Did manage to get some writing done yesterday, but it was far more random than i think it should have been. Didn’t do any reading, when I spent the day before reading American Gods. I want to read it since there’s a TV adaption on Starz right now, and I kinda want to be ahead of the curve.

So, just like with games when you have to use your abilities in a rotation, that’s how I want to do my writing. I sorta had this fear that writing would become a chore, and I would resent it, but I’ve been writing since childhood, so why should that stop now?  It’s been a chore, but one I love doing.

Also need to add more TV shows and movies into my rotation. I say this because as former professors once said, if you want to write well, you should be watching more TV shows and movies, in addition to reading.
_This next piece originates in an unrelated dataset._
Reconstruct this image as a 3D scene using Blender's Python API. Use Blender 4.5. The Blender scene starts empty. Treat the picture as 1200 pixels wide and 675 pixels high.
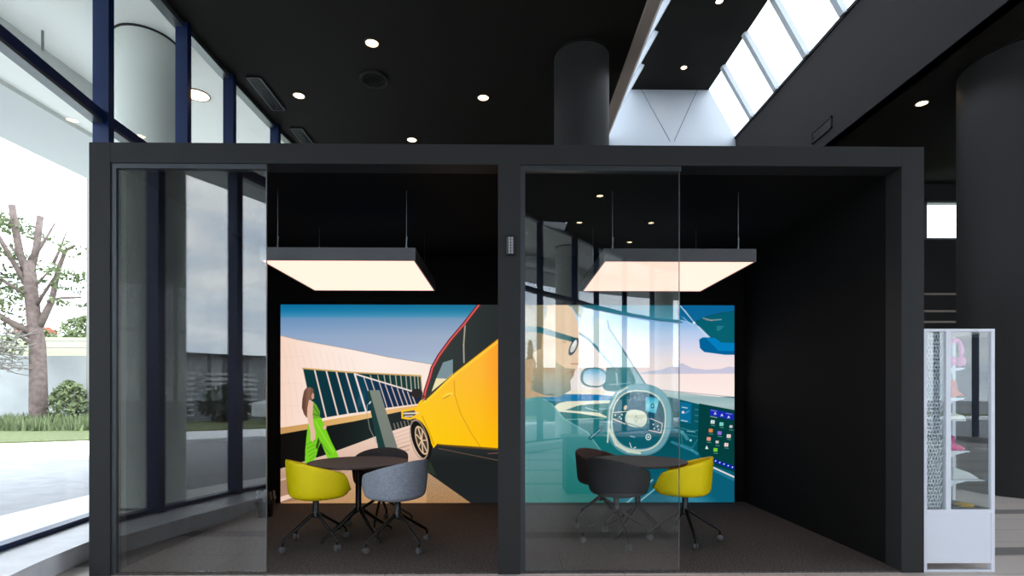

As always, happy creative endeavors.

Creativity

Realized I’m my happiest when I’m being creative.  This means I need more creativity in my days to make them richer and better. Perhaps I can create a project list for myself and manage how they are getting done. At least I’ll have things aligned to a particular way for my benefit.

That said, I did some writing in my notebook for the novel yesterday. It’s rough as all get out, and not even in a first draft of a chapter mode. Just me writing, and getting it from head to my notebook, and eventually my laptop/Word file.

Happy creative endeavors.

Simply Complicated

Yesterday a friend suggested–to solve my woes with the main character, that I ask myself, “what does this character really want, and then let him know he will NEVER have what he wants. His reaction to this is what will determine his character.”

That sounded so simple, until I tried to answer the question. Then my brain hurted (yes, I am fully aware that “hurted” is not a word–thought it was funny).

At first I went with his occupation, and knew he was having drama with his career as a painter,  and wanted to be taken seriously as an artist, but that wasn’t it.

The main character struggles with his desire intimacy: He wants to be in love, feel wanted, and be touched, however there’s a vicious social taboo on him.

So knowing he’s longing for something out of reach, I’ve placed him in an open spotlight where he’s the center of attention and controversy. This cause some people to panic, and have some spiteful, petty, and bigoted reactions.

So he wants intimacy, but needs to be respected as well.

His reaction to these events I haven’t fully figured out yet. I don’t want him to run and hide. He needs to stand firm, even though he’s risking harm cause people go out of their way to be petty and evil under the cloak of righteousness.

As always, happy creative endeavors.